At Singularity University, just talking and being exposed to your faculty here, you have put together an incredible bunch of people. However, if we go back to another story you spoke about, the founders of PayPal, Peter Thiel, Elon Musk, the founder of YouTube and LinkedIn also came out of that business. It’s extraordinary how they got worked together on Paypal and have gone on to do bigger things. Is there anything we can learn from that?

It’s mindset. Mindset is the most important thing. If you believe you can or you believe you can’t, you’re right. Most people are put down by negativism and the news. Or put down by what their parents did or what their friends said they can do. It’s really about the realisation today that we are able to truly go ten times bigger in our lives and our work. What are our moon shots? Everybody, as an individual, as a corporation, should have a moon shot because, unless you have something you’re aiming for that is truly much bigger, you are bound to live a life of incrementalism.


You are doing your bit to introduce moon shots through X Prize….
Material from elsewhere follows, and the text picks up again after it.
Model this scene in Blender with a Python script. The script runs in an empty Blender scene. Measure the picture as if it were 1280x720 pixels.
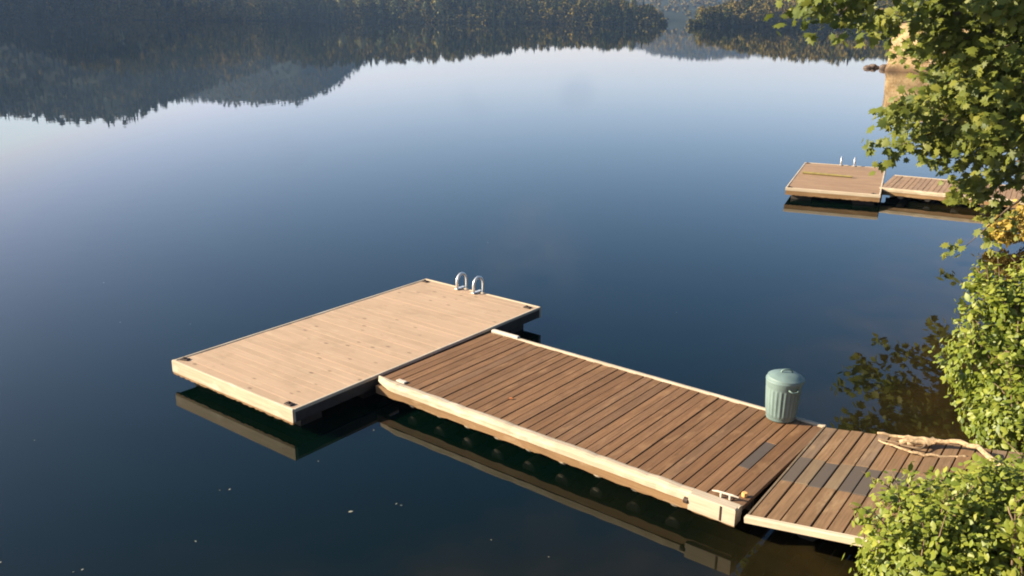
import bpy, bmesh, math, random
import numpy as np
from mathutils import Vector, Matrix, Euler

random.seed(7)
RNG = np.random.default_rng(11)
S = bpy.context.scene
COL = S.collection

# ------------------------------------------------------------------ camera
cam_d = bpy.data.cameras.new('camera')
cam = bpy.data.objects.new('camera', cam_d)
COL.objects.link(cam)
S.camera = cam
cam_d.sensor_width = 36.0
cam_d.lens = 36.0 * 1106.0 / 1280.0
cam_d.clip_start = 0.1
cam_d.clip_end = 20000
EYE = 5.35
cam.matrix_world = (Matrix.Translation((0, 0, EYE)) @ Matrix.Rotation(math.radians(90 - 17.2), 4, 'X')
                    @ Matrix.Rotation(math.radians(0.46), 4, 'Z'))

# ------------------------------------------------------------------ world, sun, exposure
SUN_EL, SUN_AZ = 23.0, (-0.995, 0.03)          # towards the sun: from the left of the picture
w = bpy.data.worlds.new('World')
S.world = w
w.use_nodes = True
wn = w.node_tree
bg = wn.nodes['Background']
sky = wn.nodes.new('ShaderNodeTexSky')
sky.sky_type = 'NISHITA'
sky.sun_disc = False
sky.sun_elevation = math.radians(SUN_EL)
sky.sun_rotation = math.atan2(SUN_AZ[0], SUN_AZ[1])
sky.air_density = 0.6
sky.dust_density = 1.0
sky.ozone_density = 1.0
bg.inputs['Strength'].default_value = 0.10
# the photograph's colour response: red falls off a little faster than blue away from the horizon
sep = wn.nodes.new('ShaderNodeSeparateColor'); com = wn.nodes.new('ShaderNodeCombineColor')
wn.links.new(sky.outputs[0], sep.inputs[0])
for i, (g, k, top) in enumerate(((1.80, 0.72, 3.0), (1.34, 0.80, 4.3), (1.20, 0.80, 5.2))):
    lo_ = wn.nodes.new('ShaderNodeMath'); lo_.operation = 'MINIMUM'; lo_.inputs[1].default_value = top
    pw = wn.nodes.new('ShaderNodeMath'); pw.operation = 'POWER'; pw.inputs[1].default_value = g
    mu_ = wn.nodes.new('ShaderNodeMath'); mu_.operation = 'MULTIPLY'; mu_.inputs[1].default_value = k
    wn.links.new(sep.outputs[i], lo_.inputs[0]); wn.links.new(lo_.outputs[0], pw.inputs[0]); wn.links.new(pw.outputs[0], mu_.inputs[0]); wn.links.new(mu_.outputs[0], com.inputs[i])
# a few thin morning clouds
tcw = wn.nodes.new('ShaderNodeTexCoord')
nzw = wn.nodes.new('ShaderNodeTexNoise'); nzw.inputs['Scale'].default_value = 16; nzw.inputs['Detail'].default_value = 5
wn.links.new(tcw.outputs['Generated'], nzw.inputs['Vector'])
acc = com.outputs[0]
for (cd, wd, st) in (((.024, .967, .252), .08, .75), ((.068, .994, .081), .03, .9), ((-.243, .956, .152), .035, .5), ((-.04, .99, .09), .03, .5),
                     ((.5, .8, .33), .07, .7), ((-.6, .7, .38), .08, .7), ((.2, .75, .63), .1, .7), ((-.3, -.8, .5), .1, .8), ((.6, -.6, .5), .1, .8)):
    v = Vector(cd).normalized()
    ds = wn.nodes.new('ShaderNodeVectorMath'); ds.operation = 'DISTANCE'; ds.inputs[1].default_value = v
    wn.links.new(tcw.outputs['Generated'], ds.inputs[0])
    mr = wn.nodes.new('ShaderNodeMapRange'); mr.interpolation_type = 'SMOOTHSTEP'
    mr.inputs['From Min'].default_value = wd; mr.inputs['From Max'].default_value = 0.0
    wn.links.new(ds.outputs['Value'], mr.inputs['Value'])
    nr = wn.nodes.new('ShaderNodeMapRange'); nr.inputs['From Min'].default_value = .38; nr.inputs['From Max'].default_value = .75
    nr.inputs['To Max'].default_value = st
    wn.links.new(nzw.outputs['Fac'], nr.inputs['Value'])
    mk = wn.nodes.new('ShaderNodeMath'); mk.operation = 'MULTIPLY'
    wn.links.new(mr.outputs[0], mk.inputs[0]); wn.links.new(nr.outputs[0], mk.inputs[1])
    mx = wn.nodes.new('ShaderNodeMix'); mx.data_type = 'RGBA'
    mx.inputs['B'].default_value = (2.5, 3.0, 3.7, 1)
    wn.links.new(mk.outputs[0], mx.inputs['Factor']); wn.links.new(acc, mx.inputs['A'])
    acc = mx.outputs['Result']
wn.links.new(acc, bg.inputs['Color'])
sun_d = bpy.data.lights.new('sun', 'SUN')
sun_d.energy = 4.8
sun_d.angle = math.radians(0.53)
sun_d.color = (1.0, 0.88, 0.66)
sun = bpy.data.objects.new('sun', sun_d)
COL.objects.link(sun)
_h = math.cos(math.radians(SUN_EL))
_n = math.hypot(*SUN_AZ)
sdir = Vector((SUN_AZ[0] / _n * _h, SUN_AZ[1] / _n * _h, math.sin(math.radians(SUN_EL))))
sun.rotation_euler = sdir.to_track_quat('Z', 'Y').to_euler()
sun.location = (-20, -5, 30)
S.view_settings.view_transform = 'Standard'
S.view_settings.look = 'None'
S.view_settings.gamma = 1.0
S.view_settings.exposure = 1.47
S.render.engine = 'CYCLES'
S.cycles.max_bounces = 8
S.cycles.volume_bounces = 0
S.cycles.filter_width = 1.9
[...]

X Prize is definitely one of the most important things in my life for moon shots. It’s a realisation that the world’s biggest problems can be solved. The world’s grand challenges represent opportunities for innovators to reinvent things, so at the X Prize Foundation we’re launching X Prizes in healthcare, in global literacy, in carbon capture, in mapping the ocean floors and changing how we transport ourselves in adult literacy. All of these things are areas that we believe can be solved if we challenge our entrepreneurs to really think ten times bigger and give them a clear focus goal to go after.